Las letras siempre fueron una amenaza para los dictadores. El concepto de déspota ilustrado, por mucho que se repita, parece contradictio in terminis. La ilustración y el menosprecio por el derecho ajeno no están hechos para la convivencia. Un repaso de la historia latinoamericana trae a la mente una larga sucesión de bestias iletradas, desde Páez hasta Stroessner, desde Ubico hasta Bánzer.
Los autócratas ilustrados, si los hubo, escapan a la memoria. En cambio, la cultura ronda a los líderes democráticos. Figueres, enamorado de Tolstói y exquisito cuentista, fue contemporáneo y amigo de los Rómulo, uno de ellos cumbre literaria venezolana y el otro influyente pensador. Martí fundó una república mientras abría camino al modernismo y Juárez rescató otra con tiempo de sobra para enriquecer el ideario humanista.
Solo los déspotas muestran incomodidad frente al saber. Lo entienden como amenaza y no dejan de tener razón. No obstante, algunos, quizá por sus circunstancias, llevan la paranoia al extremo. Entre ellos, Daniel Ortega se está forjando un lugar de privilegio.

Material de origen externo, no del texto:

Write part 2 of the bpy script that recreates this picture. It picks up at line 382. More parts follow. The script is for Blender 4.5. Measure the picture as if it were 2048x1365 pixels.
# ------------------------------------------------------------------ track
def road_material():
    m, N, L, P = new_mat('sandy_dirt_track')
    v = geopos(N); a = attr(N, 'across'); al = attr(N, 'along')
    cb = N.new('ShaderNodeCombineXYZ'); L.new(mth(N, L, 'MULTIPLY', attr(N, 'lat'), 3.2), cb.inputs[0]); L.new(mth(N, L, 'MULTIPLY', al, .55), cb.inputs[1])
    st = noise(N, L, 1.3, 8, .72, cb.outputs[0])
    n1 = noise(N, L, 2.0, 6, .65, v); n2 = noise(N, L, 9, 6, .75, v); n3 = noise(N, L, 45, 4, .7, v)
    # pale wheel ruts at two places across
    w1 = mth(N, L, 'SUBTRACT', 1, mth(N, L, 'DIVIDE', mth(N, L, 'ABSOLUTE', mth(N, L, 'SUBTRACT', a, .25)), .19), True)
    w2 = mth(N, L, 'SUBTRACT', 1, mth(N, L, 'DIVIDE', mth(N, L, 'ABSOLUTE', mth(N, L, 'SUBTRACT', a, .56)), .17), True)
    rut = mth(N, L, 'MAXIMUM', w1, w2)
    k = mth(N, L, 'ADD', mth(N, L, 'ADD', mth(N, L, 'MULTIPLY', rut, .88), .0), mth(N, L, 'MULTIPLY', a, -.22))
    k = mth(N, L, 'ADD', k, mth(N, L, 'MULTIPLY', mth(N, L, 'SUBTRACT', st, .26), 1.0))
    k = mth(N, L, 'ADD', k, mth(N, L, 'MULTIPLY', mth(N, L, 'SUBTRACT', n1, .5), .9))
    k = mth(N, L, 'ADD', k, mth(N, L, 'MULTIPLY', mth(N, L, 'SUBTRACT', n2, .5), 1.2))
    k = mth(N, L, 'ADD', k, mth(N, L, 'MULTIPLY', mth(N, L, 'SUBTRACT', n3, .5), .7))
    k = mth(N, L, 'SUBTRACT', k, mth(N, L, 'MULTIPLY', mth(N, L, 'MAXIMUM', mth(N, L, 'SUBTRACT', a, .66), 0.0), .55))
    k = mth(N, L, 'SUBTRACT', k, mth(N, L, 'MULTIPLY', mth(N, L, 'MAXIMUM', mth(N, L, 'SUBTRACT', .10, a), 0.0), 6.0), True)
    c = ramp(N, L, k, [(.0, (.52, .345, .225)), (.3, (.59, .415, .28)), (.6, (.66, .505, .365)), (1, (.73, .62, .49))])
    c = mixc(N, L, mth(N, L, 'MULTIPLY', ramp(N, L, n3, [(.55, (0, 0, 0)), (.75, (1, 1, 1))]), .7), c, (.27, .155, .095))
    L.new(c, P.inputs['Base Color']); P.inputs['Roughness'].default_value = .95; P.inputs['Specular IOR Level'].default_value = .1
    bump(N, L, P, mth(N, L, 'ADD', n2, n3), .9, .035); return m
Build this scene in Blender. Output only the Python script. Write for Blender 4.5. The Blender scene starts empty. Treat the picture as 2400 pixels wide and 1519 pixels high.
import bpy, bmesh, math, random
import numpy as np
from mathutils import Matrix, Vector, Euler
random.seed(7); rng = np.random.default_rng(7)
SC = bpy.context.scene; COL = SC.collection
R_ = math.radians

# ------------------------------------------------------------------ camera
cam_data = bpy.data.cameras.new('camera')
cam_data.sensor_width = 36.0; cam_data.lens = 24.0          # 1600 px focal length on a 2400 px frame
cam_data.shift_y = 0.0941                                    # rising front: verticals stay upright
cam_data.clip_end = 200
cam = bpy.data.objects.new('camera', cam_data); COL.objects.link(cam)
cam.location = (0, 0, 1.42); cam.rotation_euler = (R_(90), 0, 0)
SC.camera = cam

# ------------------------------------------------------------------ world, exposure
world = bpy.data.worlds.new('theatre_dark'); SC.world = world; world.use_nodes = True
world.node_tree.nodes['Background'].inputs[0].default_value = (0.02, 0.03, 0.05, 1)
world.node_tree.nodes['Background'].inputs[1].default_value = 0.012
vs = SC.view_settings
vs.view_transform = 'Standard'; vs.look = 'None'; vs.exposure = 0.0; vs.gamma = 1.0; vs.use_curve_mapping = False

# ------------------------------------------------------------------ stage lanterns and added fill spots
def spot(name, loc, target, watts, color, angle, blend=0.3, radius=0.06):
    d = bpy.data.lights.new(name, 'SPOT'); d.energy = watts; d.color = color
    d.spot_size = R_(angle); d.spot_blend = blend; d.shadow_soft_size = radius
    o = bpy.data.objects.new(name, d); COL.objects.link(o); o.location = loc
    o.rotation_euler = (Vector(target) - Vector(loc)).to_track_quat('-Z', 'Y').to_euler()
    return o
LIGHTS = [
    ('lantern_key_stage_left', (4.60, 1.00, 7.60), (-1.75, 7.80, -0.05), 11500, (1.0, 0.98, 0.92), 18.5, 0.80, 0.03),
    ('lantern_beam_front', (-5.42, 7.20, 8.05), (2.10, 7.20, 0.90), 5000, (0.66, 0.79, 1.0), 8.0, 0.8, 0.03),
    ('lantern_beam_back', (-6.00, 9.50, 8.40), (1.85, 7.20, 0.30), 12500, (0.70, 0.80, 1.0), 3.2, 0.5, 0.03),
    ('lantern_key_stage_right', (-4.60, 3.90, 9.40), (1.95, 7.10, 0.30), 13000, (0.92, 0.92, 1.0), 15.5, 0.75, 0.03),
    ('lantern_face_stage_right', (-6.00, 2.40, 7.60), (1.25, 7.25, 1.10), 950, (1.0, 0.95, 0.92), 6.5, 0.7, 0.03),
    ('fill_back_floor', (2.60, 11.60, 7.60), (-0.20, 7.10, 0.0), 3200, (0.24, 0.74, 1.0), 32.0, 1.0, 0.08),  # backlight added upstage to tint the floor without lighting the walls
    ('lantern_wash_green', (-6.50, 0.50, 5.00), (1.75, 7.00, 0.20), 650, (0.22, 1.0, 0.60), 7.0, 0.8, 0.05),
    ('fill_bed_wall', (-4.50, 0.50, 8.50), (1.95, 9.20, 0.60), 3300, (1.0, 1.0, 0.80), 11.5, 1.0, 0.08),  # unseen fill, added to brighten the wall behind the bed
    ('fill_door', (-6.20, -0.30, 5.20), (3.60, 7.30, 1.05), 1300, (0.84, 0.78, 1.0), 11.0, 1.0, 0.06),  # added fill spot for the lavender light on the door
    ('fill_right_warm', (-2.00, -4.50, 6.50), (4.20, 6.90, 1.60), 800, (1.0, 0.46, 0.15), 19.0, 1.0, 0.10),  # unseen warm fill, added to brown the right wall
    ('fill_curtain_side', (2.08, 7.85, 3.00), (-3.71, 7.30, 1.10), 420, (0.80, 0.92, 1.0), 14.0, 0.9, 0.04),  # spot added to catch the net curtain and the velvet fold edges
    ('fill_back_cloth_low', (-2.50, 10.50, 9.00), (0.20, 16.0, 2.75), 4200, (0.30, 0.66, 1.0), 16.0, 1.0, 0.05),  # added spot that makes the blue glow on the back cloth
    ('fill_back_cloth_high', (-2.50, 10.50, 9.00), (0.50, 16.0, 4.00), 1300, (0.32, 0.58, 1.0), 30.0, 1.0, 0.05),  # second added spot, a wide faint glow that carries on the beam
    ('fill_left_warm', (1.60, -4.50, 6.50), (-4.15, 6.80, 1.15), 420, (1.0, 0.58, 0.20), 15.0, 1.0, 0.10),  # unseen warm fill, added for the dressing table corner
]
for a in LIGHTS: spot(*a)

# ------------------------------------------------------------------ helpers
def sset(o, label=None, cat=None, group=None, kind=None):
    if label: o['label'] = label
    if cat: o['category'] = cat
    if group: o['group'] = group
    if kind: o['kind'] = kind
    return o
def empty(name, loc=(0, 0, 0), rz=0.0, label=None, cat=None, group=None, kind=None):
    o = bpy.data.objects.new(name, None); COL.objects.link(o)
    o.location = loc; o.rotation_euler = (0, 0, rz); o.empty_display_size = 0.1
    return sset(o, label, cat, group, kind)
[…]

La cruenta dinastía de los Somoza, padre, hijos y chigüín frustrado, convivió con la Academia Nicaragüense de la Lengua durante largas décadas. Fundada en 1928, la institución coexistió con la jefatura del fundador de la dinastía en la Guardia Nacional y se adelantó a su formal ascenso al poder en 1937. Creada mediante decreto ejecutivo e instalada en el salón de honor del Ministerio de Relaciones Exteriores, tuvo su primera sede en la Biblioteca Nacional. Ningún Somoza le planteó una amenaza existencial en la orgullosa patria de Darío y un sinfín de destacados literatos.
Entre los fundadores figuró Pedro Joaquín Chamorro Zelaya, abogado, historiador, periodista y director de La Prensa, adquirida por él en 1932. En ese cargo, dio voz a la oposición a Somoza García. Su hijo Pedro Joaquín Chamorro Cardenal heredó la misión en 1952 y le fue fiel hasta su asesinato en 1978 por sicarios de Somoza Debayle.
Entre tantas vicisitudes, la Academia subsistió hasta el martes, cuando 75 diputados obedientes a Ortega cancelaron su personería jurídica por omitir registrarse como agente extranjero, una argucia inventada por el régimen para incrementar el control sobre organizaciones no gubernamentales, en especial si ofrecen abrigo a intelectuales como Sergio Ramírez y Gioconda Belli, residentes en España pero con miles de oídos atentos a escucharlos en Nicaragua.